During discovery, I-Med agreed to a forensic keyword search of its computer networks, servers, and storage devices. I-Med made the mistake of not limiting the search to active files or particular time periods. The company also allowed search of “unallocated space,” where deleted and temporary files are kept.

The uber-broad search criteria turned out to be a problem, unsurprisingly. Just in the unallocated space alone, the term generated more than 64 million hits, which represented somewhere around 95 million pages of data. Yeesh. I-Med realized they shouldn’t have agreed to the search conditions, because conducting privileged review on that scale would cost so much money and time. The company asked the magistrate judge in the case for relief from the stipulation.

The company was allowed to avoid the consequences of its lack of search literacy, but the debacle obviously highlights the risk of a lawyer not being search literate. I don’t know if the lawyers responsible were held accountable in some way but I would have liked to see the company face some consequences to create an incentive for others to not make such obvious mistakes. If a lawyer cost a client money because they failed to understand the accounting involved in a settlement agreement, I doubt a judge would be so understanding. The judge in the case sounded more search literate, however, than the lawyers for either party by including in his decision a footnote which complained about the way the parties made their arguments. Specifically, the judge noted that

“[I]t is troubling that the parties refer to the number of raw hits as though each represented a separate document. Given the volume of hits and search terms used … it stands to reason that at least some files mentioning product lines would make reference to more than one at the same time. Consequently, the [c]ourt is left to wonder whether the total hit and estimated page numbers are genuinely correct.”

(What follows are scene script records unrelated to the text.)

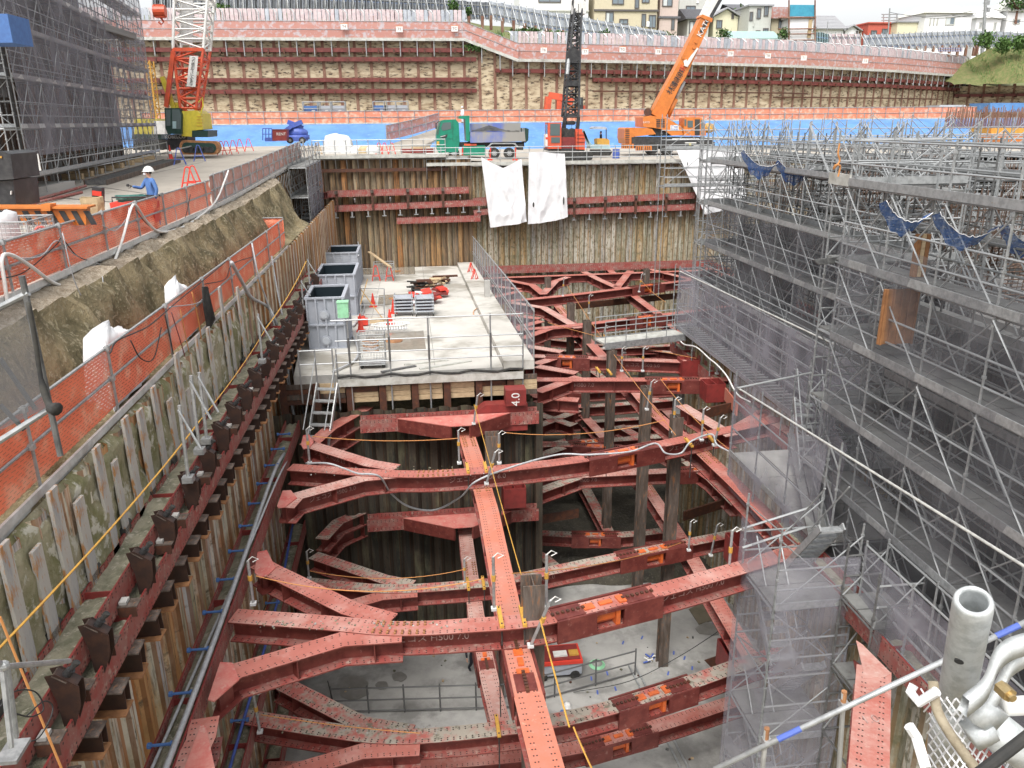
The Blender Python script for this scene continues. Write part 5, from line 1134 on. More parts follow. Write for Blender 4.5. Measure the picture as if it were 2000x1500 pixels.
for i, (c, w, d, h, lab) in enumerate([((16.5, 12.5, -4.7), 3.5, .8, 1.2, 'long cage of beam rebar below the blue net'), ((18, 17.8, -4.7), 6, .7, 1.1, 'second long cage of beam rebar behind the blue net'), ((19, 23.8, -4.7), 7, .7, 1.1, 'third long cage of beam rebar further back')]):
    g = G()
    for k in range(12): 
        for yy in (0, d): g.tube((c[0]-w/2, c[1]+yy, c[2]+h*k/11), (c[0]+w/2+3, c[1]+yy, c[2]+h*k/11), .016, 'rebar', 4)
    for k in range(int((w+3)/.15)):
        x = c[0]-w/2+k*.15; g.tube((x, c[1], c[2]), (x, c[1], c[2]+h), .011, 'rebar', 4); g.tube((x, c[1]+d, c[2]), (x, c[1]+d, c[2]+h), .011, 'rebar', 4); g.tube((x, c[1], c[2]+h), (x, c[1]+d, c[2]+h), .011, 'rebar', 4)
    solo('rebar_cage', g, lab, 'rebar cage', base=c)
for (x, y, lab) in ((1790, 520, 'tall orange brown formwork post beside the beam rebar'), (1748, 600, 'orange brown formwork panel on a column below the deck')):
    p = Py(x+6, y-12 if x == 1790 else y+18, 15.6 if x == 1790 else 15.4); g = G()
    if x == 1790:
        for k in range(3): g.box(p+V(-.10+.1*k, 0, .1), (.085, .12, .9), 'plywood' if k != 1 else 'wood')
    else:
        g.box(p, (.8, .05, 1.2), 'plywood')
        for k in range(5): g.box(p+V(-.36+.18*k, -.05, 0), (.035, .06, 1.2), 'plywood')
    solo('formwork', g, lab, 'formwork')
# blue safety nets tied in swags
for i, (a, b, sg, lab) in enumerate([((1730, 392), (1822, 415), .25, 'first swag of blue safety net under the near deck'), ((1835, 415), (1955, 440), .3, 'second swag of blue safety net under the near deck'), ((1968, 437), (2060, 460), .25, 'third swag of blue safety net at the right edge'),
                                     ((1452, 292), (1520, 318), .3, 'faded blue net swag near the white sheet'), ((1520, 312), (1592, 325), .3, 'faded blue net swag by the orange ribbon')]):
    Y = 13.2 if i < 3 else 27.; P, Q = Py(*a, Y), Py(*b, Y); g = G(); top = catenary(P, Q, sg, 28); rows = []
    for j in range(5): rows.append([p+V(0, .05*j, -(.062*j if Y < 20 else .10*j)*(.3+.8*sin(pi*k/28)+.12*sin(k*.9))+rn(.006)) for k, p in enumerate(top)])
    g.grid(rows, 'blue_mesh'); g.path([q+V(0, -.01, rn(.015)) for q in rows[0]], .007, 'white_cloth', 4); g.smooth = True; solo('safety_net', g, lab, 'safety net')
g = G(); g.path(spline([Py(1640, 280, 17.5), Py(1637, 300, 17.5), Py(1640, 315, 17.5), Py(1628, 330, 17.5), Py(1632, 322, 17.45), Py(1641, 325, 17.5), Py(1637, 345, 17.5)], 4), .022, 'rope_orange', 4); solo('ribbon', g, 'orange brown ribbon dangling from the near right scaffold', 'ribbon')
# steel box white on the lower deck, long bars
g = G(); p = Px(1640, 880, 12.5); g.box(p, (1.6, 1.3, .6), 'white_paint'); g.box(p+V(-.2, 0, .32), (1.3, 1.1, .04), 'white_paint'); solo('cabinet', g, 'white cabinet on the deck behind the netting', 'cabinet')
g = G()
for k in range(5): g.tube(Py(1590+k*2, 508+k*2, 18), Py(1700, 496+k*3, 18.6), .02, 'galv_dark', 5)
solo('pipe_bundle', g, 'bundle of dark pipes lying on the upper scaffold deck', 'pipes')
g = G(); g.box(Px(1640, 350, 9.98), (.04, .95, .26), 'deck_plank'); solo('toe_plate', g, 'pale end toe plate with two slots at the corner of the near scaffold', 'toe board')
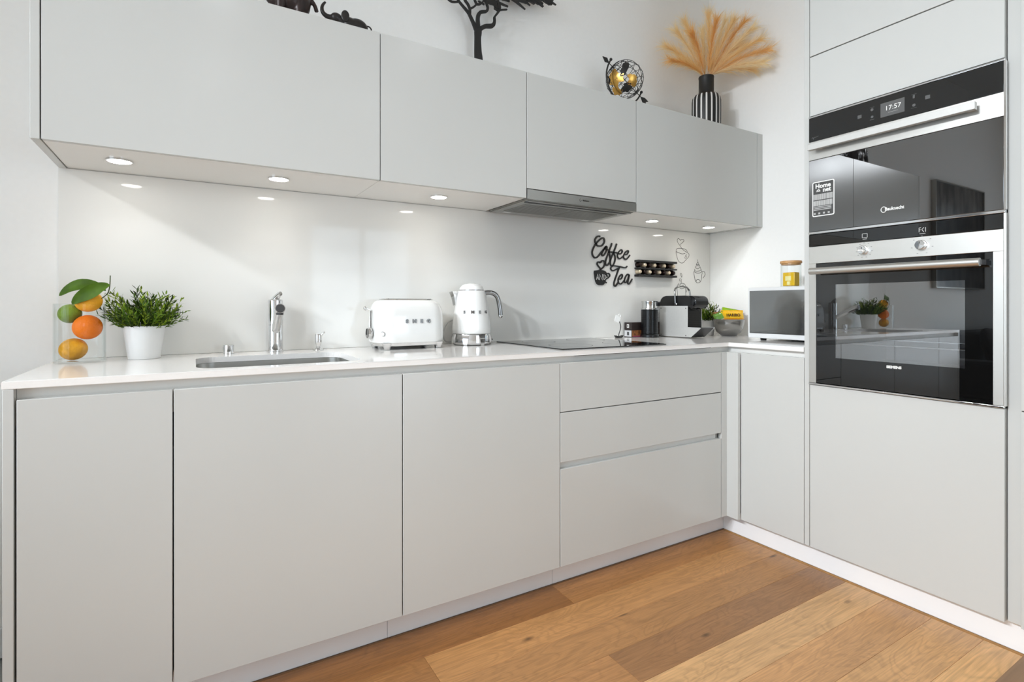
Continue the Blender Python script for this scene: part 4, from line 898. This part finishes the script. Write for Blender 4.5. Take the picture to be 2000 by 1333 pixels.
LEAVES = [[(1.1342,2.42,0.0068),(1.1651,2.413,0.0069)],[(1.1573,2.4314,0.0092),(1.2017,2.4259,0.0093)],[(1.1755,2.4414,0.0104),(1.2282,2.4429,0.0116),(1.2876,2.4391,0.0071)],[(1.1912,2.4275,0.0104),(1.2497,2.4281,0.0105)],[(1.2149,2.4228,0.0139),(1.2497,2.4188,0.0117)],[(1.2149,2.4112,0.007),(1.2363,2.4045,0.0082)],[(1.2551,2.4648,0.0094),(1.2959,2.4662,0.0083)],[(1.3234,2.485,0.0095),(1.3881,2.4836,0.006)],[(1.3318,2.4874,0.0107),(1.3981,2.4925,0.006)],[(1.3938,2.5057,0.0048),(1.4168,2.5077,0.0048)],[(0.9878,2.386,0.0088),(1.0071,2.3795,0.0089),(1.0388,2.3888,0.0078)],[(1.1651,2.4291,0.0138),(1.2282,2.436,0.014)]]
t = thing('tree_sculpture', 'flat black metal acacia tree standing on the wall cabinets', 'sculpture', (1.135, 2.12, ZTOP))
pt = lambda a, b, d: (a-1.135, d-.0, b-ZTOP)
M().box(-.09, .09, -.04, .04, .0005, .006, .0015).done('base_plate', BLK, t)
m = M()
for i, s_ in enumerate(TRUNK):
    s_ = [p for p in s_]
    if i == 0: s_ = [(1.1393, ZTOP+.0065, .060)] + s_
    q = smooth2(s_, 5); m.strip(q, [p[2] for p in q], pt, -.004-.0001*i, .004+.0001*i)
m.done('trunk', BLK, t, 0)
m = M(); rnd = random.Random(5); lv_ = []
for s_ in LEAVES: lv_.append(smooth2(s_, 3))
for k in range(150):           # the umbrella crown above the picture's edge
    x = rnd.uniform(.86, 1.46); top_ = 2.62 - .9*(x-1.16)**2; z = rnd.uniform(2.462+.35*abs(x-1.15)**1.5, top_)
    ln = rnd.uniform(.05, .10); a = rnd.uniform(-.35, .15)
    lv_.append([(x, z, .006), (x+ln*.5, z+ln*.5*a+.006, .013), (x+ln, z+ln*a, .004)])
for i, q in enumerate(lv_): m.strip(q, [p[2] for p in q], pt, -.003-.00002*i, .003+.00002*i)
m.done('crown', BLK, t, 0)
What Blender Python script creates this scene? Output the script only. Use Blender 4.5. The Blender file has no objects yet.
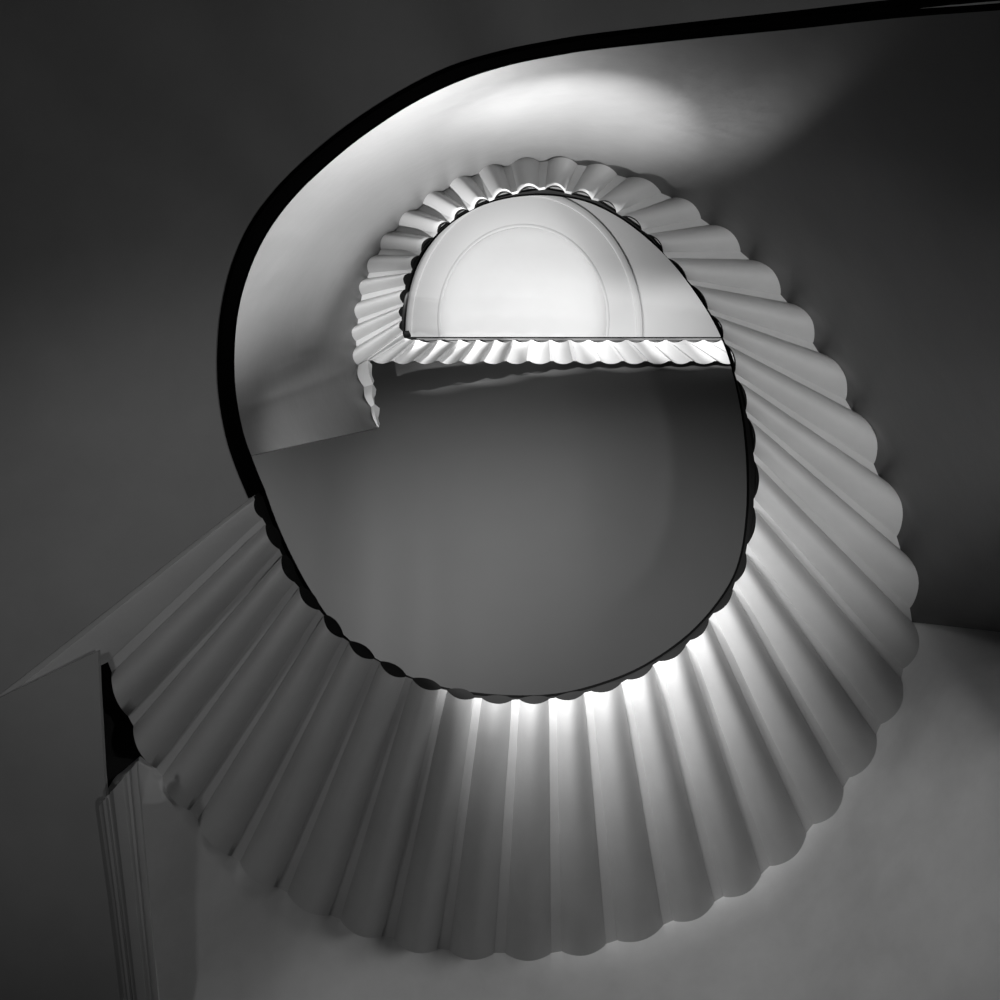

This incident and the issues of search literacy raised in my previous posts seem to focus on two types of people with search literacy problems. The first type are those who tend to be younger and might be overly reliant on search technology and, therefore, lack some other research skills, such as using proper judgment in assessing the source of information. The second group (likely those in the example above) are those who tend to be older and might suffer from a lack of familiarity with search technology. I previously mentioned ways I think research platforms and other information retrieval systems can aid the first group but features that specifically aid the second group are somewhat tougher to envision. It seems entirely likely that the lawyers that actually signed off on the above e-discovery stipulation were senior lawyers who tend to delegate legal research and, therefore, have an even more limited exposure to search technology than the average lawyer.